Bayne told the Detroit Free Press that the organization’s struggles are related to its computer simulation program.

“I think there are a lot of things people don’t know behind the scenes that we’ve been working on at Roush Fenway Racing,” said Bayne in the Detroit Free Press. “And part of that is our simulation tool, right. With not being able to test, you can’t go and change a spring or a control arm, and see if the car goes faster. You’ve got to type it into your computer and see what the computer tells you to do.

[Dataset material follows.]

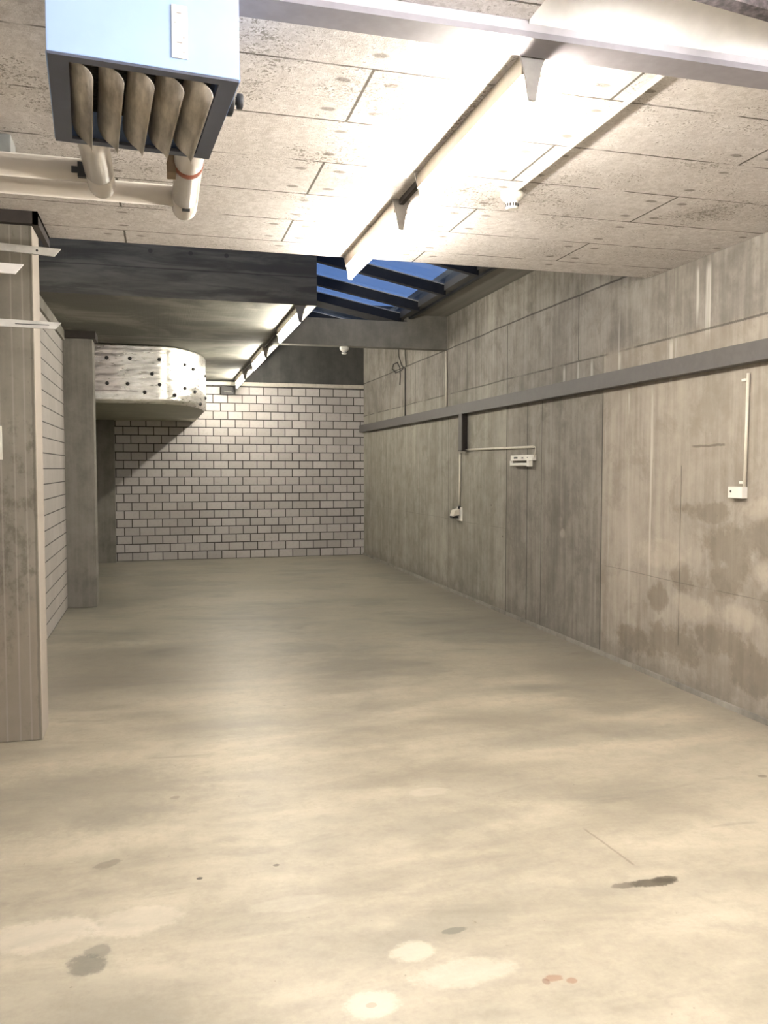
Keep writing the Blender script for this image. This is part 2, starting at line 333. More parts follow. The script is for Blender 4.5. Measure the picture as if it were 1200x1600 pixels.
M = dict(
    floor=mat_floor(), ceiling=mat_ceiling(), right=mat_right_wall(), brick=mat_back_brick(), lbrick=mat_left_brick(), block=mat_block_face(),
    conc=mat_concrete('shaded_concrete', 'x', dark=(0.16, 0.155, 0.14), light=(0.31, 0.295, 0.265), seed=3.1, streak=0.15),
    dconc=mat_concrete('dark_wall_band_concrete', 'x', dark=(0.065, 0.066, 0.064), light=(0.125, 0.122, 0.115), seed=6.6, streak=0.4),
    concy=mat_concrete('plain_concrete', 'y', dark=(0.18, 0.17, 0.15), light=(0.36, 0.34, 0.30), seed=8.3),
    column=mat_column(),
    column2=mat_concrete('rear_column_concrete', 'x', dark=(0.14, 0.132, 0.115), light=(0.29, 0.275, 0.245), seed=5.2, streak=0.8),
    foil=mat_foil(), foilbase=simple('tinted_foil_base', (0.42, 0.42, 0.33), 0.5, 0.75, 0.12, 3.0), glass=mat_glass(), louvre=mat_louvre(),  # foil base carries the floor's greenish reflection in its colour
    tube=mat_emit('lit_tube', (1.0, 0.915, 0.80), 30.0), tubenear=mat_emit('lit_tube_cool', (1.0, 0.96, 0.945), 35.0), tubefar=mat_emit('lit_tube_far', (1.0, 0.93, 0.80), 24.0),
    lampmetal=simple('cream_lamp_enamel', (0.27, 0.235, 0.18), 0.45, 0.0, 0.08),
    lampend=simple('grey_lamp_end', (0.30, 0.285, 0.265), 0.5),
    rail=simple('grey_painted_steel', (0.105, 0.098, 0.094), 0.55, 0.1, 0.10),
    railpurple=simple('mauve_grey_painted_steel', (0.27, 0.255, 0.275), 0.45, 0.1, 0.08),
    railtop=simple('pale_grey_painted_steel', (0.46, 0.44, 0.46), 0.45, 0.1, 0.06),
    darksteel=simple('dark_brown_steel', (0.045, 0.037, 0.033), 0.6, 0.2),
    roughdark=simple('rough_dark_fireproofing', (0.09, 0.075, 0.075), 0.95, 0.0, 0.55, 40.0, 1.0),
    white=simple('white_plastic', (0.78, 0.76, 0.70), 0.4, 0.0, 0.04),
    whitepaint=simple('white_paint', (0.82, 0.80, 0.77), 0.6, 0.0, 0.04),
    cream=simple('cream_conduit', (0.66, 0.62, 0.53), 0.4, 0.0, 0.06),
    black=simple('black_plastic', (0.012, 0.012, 0.012), 0.45),
    dgrey=simple('dark_slot', (0.03, 0.03, 0.03), 0.6),
    blue=simple('pale_blue_enamel', (0.36, 0.50, 0.78), 0.22, 0.0, 0.04, 5.0),
    navy=simple('slate_blue_enamel', (0.085, 0.095, 0.135), 0.4, 0.0, 0.1),
    fins=simple('dark_fins', (0.05, 0.045, 0.04), 0.6, 0.4),
    pipe=simple('white_pipe_jacket', (0.60, 0.565, 0.52), 0.25, 0.0, 0.02, 3.0),
    pipeband=simple('pipe_band', (0.36, 0.33, 0.29), 0.3, 0.6),
    rust=simple('rusty_fitting', (0.30, 0.10, 0.06), 0.7, 0.1, 0.4),
    brass=simple('wooden_pipe_block', (0.22, 0.16, 0.10), 0.8),
    galv=simple('galvanised_steel', (0.66, 0.65, 0.61), 0.38, 0.55, 0.12),
    framedark=simple('dark_skylight_steel', (0.018, 0.02, 0.026), 0.45, 0.3),
    framegrey=simple('grey_skylight_frame', (0.065, 0.063, 0.06), 0.6),
    trunk=simple('cream_trunking', (0.60, 0.56, 0.49), 0.45, 0.0, 0.08),
    paper=simple('white_card', (0.72, 0.70, 0.63), 0.7, 0.0, 0.03),
    cable=simple('dark_cable', (0.05, 0.047, 0.042), 0.6),
    greyplate=simple('grey_plate', (0.24, 0.25, 0.24), 0.5),
)

# ------------------------------------------------------------------ mesh helpers
def box(bm, x0, x1, y0, y1, z0, z1, mt=None):
    vs = [bm.verts.new((x, y, z)) for x in (x0, x1) for y in (y0, y1) for z in (z0, z1)]
    if mt is not None:
        for v in vs: v.co = mt @ v.co
    for f in ((0, 1, 3, 2), (4, 6, 7, 5), (0, 4, 5, 1), (2, 3, 7, 6), (0, 2, 6, 4), (1, 5, 7, 3)):
        bm.faces.new([vs[i] for i in f])
    return vs

def ringtube(bm, pts, r, n=12, cap=True):
    """tube along points; r one radius or one per point"""
    pts = [Vector(p) for p in pts]
    rs = r if hasattr(r, '__len__') else [r] * len(pts)
    up = None; rings = []
    for i, p in enumerate(pts):
        t = (pts[min(i + 1, len(pts) - 1)] - pts[max(i - 1, 0)]).normalized()
        if up is None:
            up = Vector((0, 0, 1)) if abs(t.z) < 0.9 else Vector((1, 0, 0))
        a = t.cross(up).normalized(); up = a.cross(t).normalized()
        rings.append([bm.verts.new(p + (a * math.cos(2 * PI * k / n) + up * math.sin(2 * PI * k / n)) * rs[i]) for k in range(n)])
    for A, B in zip(rings, rings[1:]):
        for k in range(n): bm.faces.new((A[k], A[(k + 1) % n], B[(k + 1) % n], B[k])).smooth = True
    if cap:
        bm.faces.new(rings[0][::-1]); bm.faces.new(rings[-1])

def lathe(bm, prof, c=(0, 0, 0), n=28, axis='z'):
    rings = []
    for r, h in prof:
        row = []
        for k in range(n):
            a = 2 * PI * k / n; p = Vector((r * math.cos(a), r * math.sin(a), h))
            if axis == 'x': p = Vector((p.z, p.x, p.y))
            if axis == 'y': p = Vector((p.x, p.z, p.y))
            row.append(bm.verts.new(p + Vector(c)))
        rings.append(row)
    for A, B in zip(rings, rings[1:]):
        for k in range(n): bm.faces.new((A[k], A[(k + 1) % n], B[(k + 1) % n], B[k])).smooth = True
    bm.faces.new(rings[0][::-1]); bm.faces.new(rings[-1])

def prism(bm, poly, vec):
    """extrude a closed 3-D polygon by vec"""
    a = [bm.verts.new(p) for p in poly]; b = [bm.verts.new(Vector(p) + Vector(vec)) for p in poly]
    bm.faces.new(a); bm.faces.new(b[::-1]); n = len(a)
    for i in range(n): bm.faces.new((a[i], b[i], b[(i + 1) % n], a[(i + 1) % n]))

def obj(name, bm, mat, parent=None, bevel=0.0):
    bmesh.ops.remove_doubles(bm, verts=bm.verts, dist=1e-6)
    bmesh.ops.recalc_face_normals(bm, faces=bm.faces)
    if bevel:
        es = [e for e in bm.edges if len(e.link_faces) == 2 and e.calc_face_angle(0) > 0.6]
        bmesh.ops.bevel(bm, geom=es, offset=bevel, segments=2, affect='EDGES', profile=0.6)
    me = bpy.data.meshes.new(name); bm.to_mesh(me); bm.free()
    o = bpy.data.objects.new(name, me); me.materials.append(mat); COL.objects.link(o)
    if parent is not None: o.parent = parent
    return o

def B(*boxes):
    bm = bmesh.new()
    for b in boxes: box(bm, *b)
    return bm
def T(pts, r, n=12):
    bm = bmesh.new(); ringtube(bm, pts, r, n); return bm
def Lt(prof, c=(0, 0, 0), n=28, axis='z'):
    bm = bmesh.new(); lathe(bm, prof, c, n, axis); return bm

def tag(o, label, cat, group=None, kind=None):
    o['label'] = label; o['category'] = cat
    if group: o['group'] = group
    if kind: o['kind'] = kind
    return o
def thing(name, label, cat, loc=(0, 0, 0), rz=0.0, group=None):
    o = bpy.data.objects.new(name, None); o.empty_display_size = 0.05; COL.objects.link(o)
    o.location = loc; o.rotation_euler = (0, 0, rz)
    return tag(o, label, cat, group)
def struct(name, bm, mat, label, cat, parent=None, bevel=0.0):
    o = obj(name, bm, mat, parent, bevel)
    return tag(o, label, cat, None, 'structure')
def copy_thing(src, loc, label):
    r = src.copy(); COL.objects.link(r); r.location = loc; r['label'] = label
    for ch in list(src.children):
        c = ch.copy(); COL.objects.link(c); c.parent = r
        for gch in list(ch.children):
            d = gch.copy(); COL.objects.link(d); d.parent = c
    return r

# ------------------------------------------------------------------ the setting
XR, YB, XL, ZC = 3.606, 14.78, -1.02, 3.02
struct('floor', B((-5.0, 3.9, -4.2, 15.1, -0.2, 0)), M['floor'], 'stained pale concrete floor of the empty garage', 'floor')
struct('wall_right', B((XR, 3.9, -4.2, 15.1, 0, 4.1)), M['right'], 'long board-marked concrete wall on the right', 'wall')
struct('wall_back', B((-0.72, XR, YB, 15.1, 0, 3.012)), M['brick'], 'far end wall of pale grey blocks with dark joints', 'wall')
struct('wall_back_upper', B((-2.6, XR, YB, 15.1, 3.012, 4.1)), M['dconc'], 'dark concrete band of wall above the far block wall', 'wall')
struct('wall_left', B((XL - .15, XL, 5.39, 9.95, 0, 3.0)), M['lbrick'], 'pale block wall between the two left concrete columns', 'wall')
struct('wall_left_upper', B((XL - .2, XL + .025, 5.64, 9.95, 3.0, 3.11), (XL - .2, XL, 5.64, 12.5, 3.11, 4.5)), M['concy'], 'concrete band above the left block wall', 'wall')
struct('wall_left_bay', B((-2.75, -2.6, 9.95, 15.1, 0, 3.2)), M['conc'], 'concrete side wall of the dark bay behind the rear left column', 'wall')
struct('wall_bay_front', B((-2.75, XL - .15, 9.8, 9.95, 0, 3.2)), M['conc'], 'concrete wall at the front of the dark bay behind the rear left column', 'wall')
struct('wall_bay_back', B((-2.6, -1.04, YB, 15.1, 0, 3.012)), M['conc'], 'concrete wall at the back of the dark bay behind the rear left column', 'wall')
struct('wall_left_front', B((-5.0, -1.2, 5.14, 5.39, 0, ZC), (-5.15, -5.0, -4.2, 5.39, 0, 3.3)), M['concy'], 'concrete wall left of the front column outside the view', 'wall')
struct('wall_rear', B((-5.0, XR, -4.35, -4.2, 0, 3.3)), M['concy'], 'concrete wall behind the camera', 'wall')
struct('ceiling', B((-5.0, XR - .004, 2.71, 5.64, ZC, 3.55)), M['ceiling'], 'pale speckled fibre board ceiling with dark joints', 'ceiling')
bm = bmesh.new(); prism(bm, [(-5.0, -4.2, 3.06), (XR, -4.2, 3.06), (XR, 2.56, 3.06), (1.2, 2.21, 3.06), (1.2, 2.61, 3.06), (-5.0, 2.61, 3.06)], (0, 0, .49))
struct('ceiling_near', bm, M['ceiling'], 'fibre board ceiling nearest the camera beyond the steel beam', 'ceiling')
bm = bmesh.new()
box(bm, -2.6, 1.455, 7.82, YB, 3.11, 3.74)
struct('ceiling_lowered', bm, M['block'], 'lowered concrete slab with a square front edge over the far left half', 'ceiling')
struct('ceiling_ledge', B((3.07, XR, 5.64, 12.5, 3.53, 3.75)), M['conc'], 'concrete soffit between skylight and right wall', 'ceiling')
cb = struct('cross_beam', B((1.455, XR, 10.25, 10.40, 3.11, 3.44), (3.07, XR, 10.25, 10.40, 3.44, 3.53)), M['conc'], 'concrete cross beam below the skylight', 'beam')

# front column: board-marked shaft, flush return painted paler as lit and dark steel collar
fc = struct('column', B((-1.2, -0.675, 5.13, 5.39, 0, 2.95)), M['column'], 'front left board-marked concrete column', 'column', bevel=0.008)
obj('collar', B((-1.25, -0.64, 5.09, 5.12, 2.95, 3.019), (-0.668, -0.64, 5.09, 5.64, 2.95, 3.019), (-1.25, -0.64, 5.12, 5.64, 3.0, 3.019)), M['darksteel'], fc)
rc = struct('column', B((-1.3, -0.705, 9.95, 10.26, 0, 3.03)), M['column2'], 'second left concrete column in front of the foil duct', 'column', bevel=0.008)
obj('collar', B((-1.3, -0.67, 9.91, 10.3, 3.03, 3.11)), M['darksteel'], rc)
struct('pilaster', B((-1.04, -0.72, 14.6, YB + .05, 0, 3.0)), M['column2'], 'dark concrete pilaster in the far left corner of the block wall', 'column')
# shallow plinth line of mortar at the foot of the right wall
struct('baseboard_right', B((XR - .018, XR, -4.2, YB, 0, 0.035)), M['concy'], 'rough mortar fillet along the foot of the right wall', 'trim')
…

“We are using all the tools the best that we can, but some of our tools are broken and we are trying to fix that. We are three to four years behind on some of our simulation tools from some of the teams who have been working on it longer. So, we realize that we are at the end of the road with the current tool we had going into the season and we knew we needed to have a tool with more capabilities.

“It takes time to develop … but I think our cars will be fast again.”

So is Ford providing Team Penske - which has had Joey Logano and Brad Keselowski each win a race this season and rank in the top six in points - with better tools?

“I think Ford is supporting both teams as much as possible,” Bayne told the newspaper. “I think Ford is a great partner of ours. As I’ve said, Penske was one of those teams that had a different software, different capabilities than we had with our simulation tools and are three to four years ahead with that.”

In April, car owner Jack Roush discussed with NASCAR Talk what his organization was using for its computer simulation program.

In 2010, Roush cited issues with computer simulation for his organization’s struggles that season. Roush cars won four races that season with three drivers in the top six in points.